What you should do:
Write out the listing beneath this instruction in its entirety, exactly as it reads.

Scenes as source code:

# # # # # # #

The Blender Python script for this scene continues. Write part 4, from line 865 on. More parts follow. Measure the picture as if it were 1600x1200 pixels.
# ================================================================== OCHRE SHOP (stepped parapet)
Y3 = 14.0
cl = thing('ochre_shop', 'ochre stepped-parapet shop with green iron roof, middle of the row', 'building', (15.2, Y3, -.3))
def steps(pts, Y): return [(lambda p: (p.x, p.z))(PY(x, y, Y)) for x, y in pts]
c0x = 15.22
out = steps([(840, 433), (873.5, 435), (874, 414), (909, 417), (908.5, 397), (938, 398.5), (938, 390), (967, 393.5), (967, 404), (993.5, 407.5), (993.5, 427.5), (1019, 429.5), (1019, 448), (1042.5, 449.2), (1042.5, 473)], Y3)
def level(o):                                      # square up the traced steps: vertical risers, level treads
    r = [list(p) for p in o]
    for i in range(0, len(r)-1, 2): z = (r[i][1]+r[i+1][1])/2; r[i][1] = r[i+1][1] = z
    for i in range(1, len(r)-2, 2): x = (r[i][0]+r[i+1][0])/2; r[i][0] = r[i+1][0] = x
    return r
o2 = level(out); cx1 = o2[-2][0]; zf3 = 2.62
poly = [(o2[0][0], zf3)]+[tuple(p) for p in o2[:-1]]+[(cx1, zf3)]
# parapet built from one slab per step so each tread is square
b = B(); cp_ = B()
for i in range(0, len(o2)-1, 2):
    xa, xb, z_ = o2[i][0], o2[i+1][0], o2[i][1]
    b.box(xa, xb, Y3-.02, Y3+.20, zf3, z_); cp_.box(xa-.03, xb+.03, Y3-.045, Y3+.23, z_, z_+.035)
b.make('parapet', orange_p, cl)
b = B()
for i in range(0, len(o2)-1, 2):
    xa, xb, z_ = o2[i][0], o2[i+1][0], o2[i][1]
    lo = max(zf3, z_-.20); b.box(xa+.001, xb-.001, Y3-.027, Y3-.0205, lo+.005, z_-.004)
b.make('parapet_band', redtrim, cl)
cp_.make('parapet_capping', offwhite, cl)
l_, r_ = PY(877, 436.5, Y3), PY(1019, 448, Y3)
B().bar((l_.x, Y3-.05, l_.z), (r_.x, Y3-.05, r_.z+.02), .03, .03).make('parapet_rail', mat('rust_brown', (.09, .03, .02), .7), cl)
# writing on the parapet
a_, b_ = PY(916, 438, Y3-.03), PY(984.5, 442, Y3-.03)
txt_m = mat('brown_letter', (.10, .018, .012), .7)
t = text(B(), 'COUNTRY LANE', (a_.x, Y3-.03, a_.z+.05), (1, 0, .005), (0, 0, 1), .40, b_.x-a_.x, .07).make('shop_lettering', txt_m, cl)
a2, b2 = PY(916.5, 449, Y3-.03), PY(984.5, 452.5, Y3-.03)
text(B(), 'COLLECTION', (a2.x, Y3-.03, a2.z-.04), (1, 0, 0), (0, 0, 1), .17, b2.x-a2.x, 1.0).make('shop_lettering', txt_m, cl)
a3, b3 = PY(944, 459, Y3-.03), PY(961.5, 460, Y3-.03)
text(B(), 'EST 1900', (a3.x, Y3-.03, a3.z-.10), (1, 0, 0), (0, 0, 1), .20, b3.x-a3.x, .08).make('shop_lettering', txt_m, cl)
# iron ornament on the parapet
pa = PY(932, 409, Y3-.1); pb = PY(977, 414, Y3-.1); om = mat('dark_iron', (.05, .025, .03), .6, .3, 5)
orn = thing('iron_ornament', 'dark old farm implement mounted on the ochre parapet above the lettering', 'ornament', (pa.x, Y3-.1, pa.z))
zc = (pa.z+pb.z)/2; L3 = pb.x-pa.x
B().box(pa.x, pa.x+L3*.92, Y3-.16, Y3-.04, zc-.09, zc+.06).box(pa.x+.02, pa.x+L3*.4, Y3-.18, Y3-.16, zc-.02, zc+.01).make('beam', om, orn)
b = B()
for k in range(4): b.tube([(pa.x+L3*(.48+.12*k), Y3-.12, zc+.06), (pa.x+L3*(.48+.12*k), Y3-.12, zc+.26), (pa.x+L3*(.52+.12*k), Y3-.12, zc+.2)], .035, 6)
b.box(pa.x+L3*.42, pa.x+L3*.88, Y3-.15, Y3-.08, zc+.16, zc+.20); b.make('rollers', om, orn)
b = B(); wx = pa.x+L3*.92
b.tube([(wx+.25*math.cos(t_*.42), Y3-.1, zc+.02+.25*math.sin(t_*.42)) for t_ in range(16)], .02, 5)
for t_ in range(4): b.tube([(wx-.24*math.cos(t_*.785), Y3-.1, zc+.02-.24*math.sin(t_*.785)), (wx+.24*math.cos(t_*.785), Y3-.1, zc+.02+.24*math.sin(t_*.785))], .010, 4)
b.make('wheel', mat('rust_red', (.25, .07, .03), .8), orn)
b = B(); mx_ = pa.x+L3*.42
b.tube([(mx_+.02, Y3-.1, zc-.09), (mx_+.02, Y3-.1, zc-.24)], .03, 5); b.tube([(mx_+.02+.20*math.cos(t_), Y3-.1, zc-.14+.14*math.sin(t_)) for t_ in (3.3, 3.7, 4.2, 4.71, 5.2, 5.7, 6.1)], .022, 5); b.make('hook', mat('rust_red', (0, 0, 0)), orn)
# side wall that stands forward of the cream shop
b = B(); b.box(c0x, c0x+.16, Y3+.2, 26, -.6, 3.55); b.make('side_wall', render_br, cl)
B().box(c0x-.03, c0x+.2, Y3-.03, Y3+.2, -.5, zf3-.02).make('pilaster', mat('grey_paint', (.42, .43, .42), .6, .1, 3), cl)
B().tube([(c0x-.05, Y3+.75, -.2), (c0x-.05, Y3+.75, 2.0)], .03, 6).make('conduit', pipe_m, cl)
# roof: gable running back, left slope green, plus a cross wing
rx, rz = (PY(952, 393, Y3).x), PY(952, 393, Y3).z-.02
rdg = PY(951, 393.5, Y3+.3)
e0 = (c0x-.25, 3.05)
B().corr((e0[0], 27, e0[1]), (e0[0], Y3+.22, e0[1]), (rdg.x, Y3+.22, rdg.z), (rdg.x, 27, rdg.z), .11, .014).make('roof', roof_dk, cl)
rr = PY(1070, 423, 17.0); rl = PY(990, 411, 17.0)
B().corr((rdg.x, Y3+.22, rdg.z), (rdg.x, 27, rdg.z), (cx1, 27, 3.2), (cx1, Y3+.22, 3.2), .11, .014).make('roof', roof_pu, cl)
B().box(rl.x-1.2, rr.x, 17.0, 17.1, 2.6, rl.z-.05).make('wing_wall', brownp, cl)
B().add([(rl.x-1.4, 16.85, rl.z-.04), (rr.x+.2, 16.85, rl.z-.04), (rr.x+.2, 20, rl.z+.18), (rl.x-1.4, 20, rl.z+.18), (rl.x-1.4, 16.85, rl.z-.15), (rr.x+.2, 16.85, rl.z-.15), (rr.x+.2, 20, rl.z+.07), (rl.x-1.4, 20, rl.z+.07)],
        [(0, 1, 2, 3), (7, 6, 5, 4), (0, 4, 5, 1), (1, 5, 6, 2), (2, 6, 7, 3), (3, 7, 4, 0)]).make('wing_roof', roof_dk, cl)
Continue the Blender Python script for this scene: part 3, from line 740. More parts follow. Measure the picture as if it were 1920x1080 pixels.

# # # # # # #

Answer to this exercise:
The Blender Python script for this scene continues. Write part 4, from line 865 on. More parts follow. Measure the picture as if it were 1600x1200 pixels.
# ================================================================== OCHRE SHOP (stepped parapet)
Y3 = 14.0
cl = thing('ochre_shop', 'ochre stepped-parapet shop with green iron roof, middle of the row', 'building', (15.2, Y3, -.3))
def steps(pts, Y): return [(lambda p: (p.x, p.z))(PY(x, y, Y)) for x, y in pts]
c0x = 15.22
out = steps([(840, 433), (873.5, 435), (874, 414), (909, 417), (908.5, 397), (938, 398.5), (938, 390), (967, 393.5), (967, 404), (993.5, 407.5), (993.5, 427.5), (1019, 429.5), (1019, 448), (1042.5, 449.2), (1042.5, 473)], Y3)
def level(o):                                      # square up the traced steps: vertical risers, level treads
    r = [list(p) for p in o]
    for i in range(0, len(r)-1, 2): z = (r[i][1]+r[i+1][1])/2; r[i][1] = r[i+1][1] = z
    for i in range(1, len(r)-2, 2): x = (r[i][0]+r[i+1][0])/2; r[i][0] = r[i+1][0] = x
    return r
o2 = level(out); cx1 = o2[-2][0]; zf3 = 2.62
poly = [(o2[0][0], zf3)]+[tuple(p) for p in o2[:-1]]+[(cx1, zf3)]
# parapet built from one slab per step so each tread is square
b = B(); cp_ = B()
for i in range(0, len(o2)-1, 2):
    xa, xb, z_ = o2[i][0], o2[i+1][0], o2[i][1]
    b.box(xa, xb, Y3-.02, Y3+.20, zf3, z_); cp_.box(xa-.03, xb+.03, Y3-.045, Y3+.23, z_, z_+.035)
b.make('parapet', orange_p, cl)
b = B()
for i in range(0, len(o2)-1, 2):
    xa, xb, z_ = o2[i][0], o2[i+1][0], o2[i][1]
    lo = max(zf3, z_-.20); b.box(xa+.001, xb-.001, Y3-.027, Y3-.0205, lo+.005, z_-.004)
b.make('parapet_band', redtrim, cl)
cp_.make('parapet_capping', offwhite, cl)
l_, r_ = PY(877, 436.5, Y3), PY(1019, 448, Y3)
B().bar((l_.x, Y3-.05, l_.z), (r_.x, Y3-.05, r_.z+.02), .03, .03).make('parapet_rail', mat('rust_brown', (.09, .03, .02), .7), cl)
# writing on the parapet
a_, b_ = PY(916, 438, Y3-.03), PY(984.5, 442, Y3-.03)
txt_m = mat('brown_letter', (.10, .018, .012), .7)
t = text(B(), 'COUNTRY LANE', (a_.x, Y3-.03, a_.z+.05), (1, 0, .005), (0, 0, 1), .40, b_.x-a_.x, .07).make('shop_lettering', txt_m, cl)
a2, b2 = PY(916.5, 449, Y3-.03), PY(984.5, 452.5, Y3-.03)
text(B(), 'COLLECTION', (a2.x, Y3-.03, a2.z-.04), (1, 0, 0), (0, 0, 1), .17, b2.x-a2.x, 1.0).make('shop_lettering', txt_m, cl)
a3, b3 = PY(944, 459, Y3-.03), PY(961.5, 460, Y3-.03)
text(B(), 'EST 1900', (a3.x, Y3-.03, a3.z-.10), (1, 0, 0), (0, 0, 1), .20, b3.x-a3.x, .08).make('shop_lettering', txt_m, cl)
# iron ornament on the parapet
pa = PY(932, 409, Y3-.1); pb = PY(977, 414, Y3-.1); om = mat('dark_iron', (.05, .025, .03), .6, .3, 5)
orn = thing('iron_ornament', 'dark old farm implement mounted on the ochre parapet above the lettering', 'ornament', (pa.x, Y3-.1, pa.z))
zc = (pa.z+pb.z)/2; L3 = pb.x-pa.x
B().box(pa.x, pa.x+L3*.92, Y3-.16, Y3-.04, zc-.09, zc+.06).box(pa.x+.02, pa.x+L3*.4, Y3-.18, Y3-.16, zc-.02, zc+.01).make('beam', om, orn)
b = B()
for k in range(4): b.tube([(pa.x+L3*(.48+.12*k), Y3-.12, zc+.06), (pa.x+L3*(.48+.12*k), Y3-.12, zc+.26), (pa.x+L3*(.52+.12*k), Y3-.12, zc+.2)], .035, 6)
b.box(pa.x+L3*.42, pa.x+L3*.88, Y3-.15, Y3-.08, zc+.16, zc+.20); b.make('rollers', om, orn)
b = B(); wx = pa.x+L3*.92
b.tube([(wx+.25*math.cos(t_*.42), Y3-.1, zc+.02+.25*math.sin(t_*.42)) for t_ in range(16)], .02, 5)
for t_ in range(4): b.tube([(wx-.24*math.cos(t_*.785), Y3-.1, zc+.02-.24*math.sin(t_*.785)), (wx+.24*math.cos(t_*.785), Y3-.1, zc+.02+.24*math.sin(t_*.785))], .010, 4)
b.make('wheel', mat('rust_red', (.25, .07, .03), .8), orn)
b = B(); mx_ = pa.x+L3*.42
b.tube([(mx_+.02, Y3-.1, zc-.09), (mx_+.02, Y3-.1, zc-.24)], .03, 5); b.tube([(mx_+.02+.20*math.cos(t_), Y3-.1, zc-.14+.14*math.sin(t_)) for t_ in (3.3, 3.7, 4.2, 4.71, 5.2, 5.7, 6.1)], .022, 5); b.make('hook', mat('rust_red', (0, 0, 0)), orn)
# side wall that stands forward of the cream shop
b = B(); b.box(c0x, c0x+.16, Y3+.2, 26, -.6, 3.55); b.make('side_wall', render_br, cl)
B().box(c0x-.03, c0x+.2, Y3-.03, Y3+.2, -.5, zf3-.02).make('pilaster', mat('grey_paint', (.42, .43, .42), .6, .1, 3), cl)
B().tube([(c0x-.05, Y3+.75, -.2), (c0x-.05, Y3+.75, 2.0)], .03, 6).make('conduit', pipe_m, cl)
# roof: gable running back, left slope green, plus a cross wing
rx, rz = (PY(952, 393, Y3).x), PY(952, 393, Y3).z-.02
rdg = PY(951, 393.5, Y3+.3)
e0 = (c0x-.25, 3.05)
B().corr((e0[0], 27, e0[1]), (e0[0], Y3+.22, e0[1]), (rdg.x, Y3+.22, rdg.z), (rdg.x, 27, rdg.z), .11, .014).make('roof', roof_dk, cl)
rr = PY(1070, 423, 17.0); rl = PY(990, 411, 17.0)
B().corr((rdg.x, Y3+.22, rdg.z), (rdg.x, 27, rdg.z), (cx1, 27, 3.2), (cx1, Y3+.22, 3.2), .11, .014).make('roof', roof_pu, cl)
B().box(rl.x-1.2, rr.x, 17.0, 17.1, 2.6, rl.z-.05).make('wing_wall', brownp, cl)
B().add([(rl.x-1.4, 16.85, rl.z-.04), (rr.x+.2, 16.85, rl.z-.04), (rr.x+.2, 20, rl.z+.18), (rl.x-1.4, 20, rl.z+.18), (rl.x-1.4, 16.85, rl.z-.15), (rr.x+.2, 16.85, rl.z-.15), (rr.x+.2, 20, rl.z+.07), (rl.x-1.4, 20, rl.z+.07)],
        [(0, 1, 2, 3), (7, 6, 5, 4), (0, 4, 5, 1), (1, 5, 6, 2), (2, 6, 7, 3), (3, 7, 4, 0)]).make('wing_roof', roof_dk, cl)
Continue the Blender Python script for this scene: part 3, from line 740. More parts follow. Measure the picture as if it were 1920x1080 pixels.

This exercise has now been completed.